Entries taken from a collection
Begin

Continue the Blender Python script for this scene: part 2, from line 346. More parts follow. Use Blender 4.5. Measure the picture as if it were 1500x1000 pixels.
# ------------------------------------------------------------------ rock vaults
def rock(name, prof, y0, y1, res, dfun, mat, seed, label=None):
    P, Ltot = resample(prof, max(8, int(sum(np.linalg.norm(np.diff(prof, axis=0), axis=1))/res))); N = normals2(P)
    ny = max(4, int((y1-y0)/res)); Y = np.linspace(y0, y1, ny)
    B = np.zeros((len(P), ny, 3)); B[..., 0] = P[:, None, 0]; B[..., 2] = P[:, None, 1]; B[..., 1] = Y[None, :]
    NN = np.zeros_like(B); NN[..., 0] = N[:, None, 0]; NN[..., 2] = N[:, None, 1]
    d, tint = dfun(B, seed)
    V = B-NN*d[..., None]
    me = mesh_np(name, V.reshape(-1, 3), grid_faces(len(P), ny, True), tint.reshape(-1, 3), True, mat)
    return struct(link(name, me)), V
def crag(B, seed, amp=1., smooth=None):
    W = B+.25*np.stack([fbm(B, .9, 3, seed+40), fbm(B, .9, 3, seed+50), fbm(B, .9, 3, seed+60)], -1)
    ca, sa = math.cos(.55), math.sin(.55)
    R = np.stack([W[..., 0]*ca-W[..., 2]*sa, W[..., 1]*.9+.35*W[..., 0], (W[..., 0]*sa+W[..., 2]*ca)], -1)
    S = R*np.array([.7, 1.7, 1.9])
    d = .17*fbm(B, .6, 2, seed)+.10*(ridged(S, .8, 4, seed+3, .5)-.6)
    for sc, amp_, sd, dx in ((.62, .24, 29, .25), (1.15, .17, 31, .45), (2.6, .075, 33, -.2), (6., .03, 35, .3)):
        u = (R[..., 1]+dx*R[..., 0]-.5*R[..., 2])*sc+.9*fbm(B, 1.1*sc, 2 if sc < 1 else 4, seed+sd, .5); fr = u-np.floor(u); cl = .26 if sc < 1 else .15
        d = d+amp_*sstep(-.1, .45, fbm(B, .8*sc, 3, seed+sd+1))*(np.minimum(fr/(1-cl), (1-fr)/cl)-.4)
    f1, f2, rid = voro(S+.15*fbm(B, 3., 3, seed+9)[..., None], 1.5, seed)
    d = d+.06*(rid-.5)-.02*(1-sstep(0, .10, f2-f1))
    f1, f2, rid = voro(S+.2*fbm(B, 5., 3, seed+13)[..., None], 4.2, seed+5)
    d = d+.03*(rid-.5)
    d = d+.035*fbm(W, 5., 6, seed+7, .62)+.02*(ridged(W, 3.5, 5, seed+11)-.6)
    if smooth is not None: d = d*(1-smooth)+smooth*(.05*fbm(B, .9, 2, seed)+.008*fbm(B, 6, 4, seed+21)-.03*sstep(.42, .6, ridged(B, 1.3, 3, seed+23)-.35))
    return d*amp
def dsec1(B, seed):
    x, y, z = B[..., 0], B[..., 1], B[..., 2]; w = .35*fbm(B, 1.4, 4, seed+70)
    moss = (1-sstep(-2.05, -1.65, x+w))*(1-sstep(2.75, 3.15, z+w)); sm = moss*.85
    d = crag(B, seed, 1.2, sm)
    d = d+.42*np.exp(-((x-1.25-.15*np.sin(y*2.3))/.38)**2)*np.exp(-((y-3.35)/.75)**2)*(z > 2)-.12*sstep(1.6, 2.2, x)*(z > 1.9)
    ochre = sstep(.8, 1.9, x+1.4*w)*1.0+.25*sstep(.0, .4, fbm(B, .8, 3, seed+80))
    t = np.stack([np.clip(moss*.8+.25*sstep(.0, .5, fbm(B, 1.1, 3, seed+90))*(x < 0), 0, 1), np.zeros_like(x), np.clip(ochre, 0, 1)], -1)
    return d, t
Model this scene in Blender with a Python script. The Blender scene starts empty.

End

### Job
Give back each line above precisely as it stands.

### Output for this task
Continue the Blender Python script for this scene: part 2, from line 346. More parts follow. Use Blender 4.5. Measure the picture as if it were 1500x1000 pixels.
# ------------------------------------------------------------------ rock vaults
def rock(name, prof, y0, y1, res, dfun, mat, seed, label=None):
    P, Ltot = resample(prof, max(8, int(sum(np.linalg.norm(np.diff(prof, axis=0), axis=1))/res))); N = normals2(P)
    ny = max(4, int((y1-y0)/res)); Y = np.linspace(y0, y1, ny)
    B = np.zeros((len(P), ny, 3)); B[..., 0] = P[:, None, 0]; B[..., 2] = P[:, None, 1]; B[..., 1] = Y[None, :]
    NN = np.zeros_like(B); NN[..., 0] = N[:, None, 0]; NN[..., 2] = N[:, None, 1]
    d, tint = dfun(B, seed)
    V = B-NN*d[..., None]
    me = mesh_np(name, V.reshape(-1, 3), grid_faces(len(P), ny, True), tint.reshape(-1, 3), True, mat)
    return struct(link(name, me)), V
def crag(B, seed, amp=1., smooth=None):
    W = B+.25*np.stack([fbm(B, .9, 3, seed+40), fbm(B, .9, 3, seed+50), fbm(B, .9, 3, seed+60)], -1)
    ca, sa = math.cos(.55), math.sin(.55)
    R = np.stack([W[..., 0]*ca-W[..., 2]*sa, W[..., 1]*.9+.35*W[..., 0], (W[..., 0]*sa+W[..., 2]*ca)], -1)
    S = R*np.array([.7, 1.7, 1.9])
    d = .17*fbm(B, .6, 2, seed)+.10*(ridged(S, .8, 4, seed+3, .5)-.6)
    for sc, amp_, sd, dx in ((.62, .24, 29, .25), (1.15, .17, 31, .45), (2.6, .075, 33, -.2), (6., .03, 35, .3)):
        u = (R[..., 1]+dx*R[..., 0]-.5*R[..., 2])*sc+.9*fbm(B, 1.1*sc, 2 if sc < 1 else 4, seed+sd, .5); fr = u-np.floor(u); cl = .26 if sc < 1 else .15
        d = d+amp_*sstep(-.1, .45, fbm(B, .8*sc, 3, seed+sd+1))*(np.minimum(fr/(1-cl), (1-fr)/cl)-.4)
    f1, f2, rid = voro(S+.15*fbm(B, 3., 3, seed+9)[..., None], 1.5, seed)
    d = d+.06*(rid-.5)-.02*(1-sstep(0, .10, f2-f1))
    f1, f2, rid = voro(S+.2*fbm(B, 5., 3, seed+13)[..., None], 4.2, seed+5)
    d = d+.03*(rid-.5)
    d = d+.035*fbm(W, 5., 6, seed+7, .62)+.02*(ridged(W, 3.5, 5, seed+11)-.6)
    if smooth is not None: d = d*(1-smooth)+smooth*(.05*fbm(B, .9, 2, seed)+.008*fbm(B, 6, 4, seed+21)-.03*sstep(.42, .6, ridged(B, 1.3, 3, seed+23)-.35))
    return d*amp
def dsec1(B, seed):
    x, y, z = B[..., 0], B[..., 1], B[..., 2]; w = .35*fbm(B, 1.4, 4, seed+70)
    moss = (1-sstep(-2.05, -1.65, x+w))*(1-sstep(2.75, 3.15, z+w)); sm = moss*.85
    d = crag(B, seed, 1.2, sm)
    d = d+.42*np.exp(-((x-1.25-.15*np.sin(y*2.3))/.38)**2)*np.exp(-((y-3.35)/.75)**2)*(z > 2)-.12*sstep(1.6, 2.2, x)*(z > 1.9)
    ochre = sstep(.8, 1.9, x+1.4*w)*1.0+.25*sstep(.0, .4, fbm(B, .8, 3, seed+80))
    t = np.stack([np.clip(moss*.8+.25*sstep(.0, .5, fbm(B, 1.1, 3, seed+90))*(x < 0), 0, 1), np.zeros_like(x), np.clip(ochre, 0, 1)], -1)
    return d, t
Model this scene in Blender with a Python script. The Blender scene starts empty.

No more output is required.